Então por que uns são tão mais celebrados que outros?
Porque têm mais propaganda. Há grandes livros na Índia ou na China, só que ninguém os conhece. Eles não têm a mesma publicidade porque não fazem parte dos chamados cânones. A literatura brasileira não faz parte. Os tais cânones são compostos de livros da França, Alemanha, Inglaterra, Itália e, claro, Estados Unidos, porque somos nós, americanos, que fazemos os cânones. Então, incluímos os meninos da casa. Na Inglaterra, ninguém acha que Herman Melville (americano, 1819-1891) ou Henry James (americano, 1843-1916) são lá essas coisas. Machado é tão bom quanto Gustave Flaubert (francês, 1821-1880).

O que faz de Machado um escritor superior?
Sabedoria. Ele era sábio.

Por que Machado de Assis está começando a ser descoberto nos Estados Unidos?
As pessoas certas estão começando a lê-lo. Acho que Gabriel García Márquez abriu as portas da literatura da América Latina com o sucesso de Cem Anos de Solidão. Os editores passaram a olhar mais para o sul. Outros se beneficiaram disso, como Jorge Luis Borges (argentino, 1899-1986). Até então, Borges era conhecido de um modo limitado nos EUA. Depois, havia Borges em todo lugar. Tem uma história dele que me lembra Machado. Borges caminhava numa rua de Montevidéu e alguém o abordou: "O senhor é Borges?". Ele respondeu: "Às vezes". Essa história é ótima pela ambigüidade. Machado tem isso.

É verdade que García Márquez esperou três anos para que o senhor tivesse agenda para traduzir Cem Anos de Solidão?
É verdade. Depois disse que a tradução tinha ficado melhor do que o original em espanhol.
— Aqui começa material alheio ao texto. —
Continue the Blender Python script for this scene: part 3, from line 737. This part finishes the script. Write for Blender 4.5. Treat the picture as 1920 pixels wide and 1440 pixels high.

Tomei mais como elogio à língua inglesa do que a mim. Hoje ele tem outro tradutor. Não estou chateado. Traduzi os melhores livros dele. O Amor nos Tempos do Cólera, que não traduzi, não é dos melhores. Jorge Amado (1912-2001) fez melhor em Dona Flor e Seus Dois Maridos.

O senhor vê semelhança entre García Márquez e Jorge Amado?
Quando imagino Macondo sempre enxergo Sonia Braga descendo a rua.

O senhor já disse que traduzir é impossível. O que isso significa?
Que uma coisa escrita pertence à língua em que foi escrita. É como uma pintura. Posso reproduzir a fase azul de Picasso em amarelo. Pode até ficar parecido, mas nunca será a mesma coisa.

O senhor nunca quis traduzir Grande Sertão: Veredas, de Guimarães Rosa?
Tentei, mas desisti. O livro começa com a epígrafe "O diabo na rua, no meio do redemoinho". Li e coloquei em inglês: "The devil on the street, in the middle of the whirlwind". Examinei de novo e percebi que o diabo não estava só no meio do redemoinho mas também no meio da palavra re-demo-inho. Achei uma solução em inglês com "demo" na palavra, mas não era a mesma coisa. Então eu disse: isso é como James Joyce (irlandês, 1882-1941), não dá para traduzir.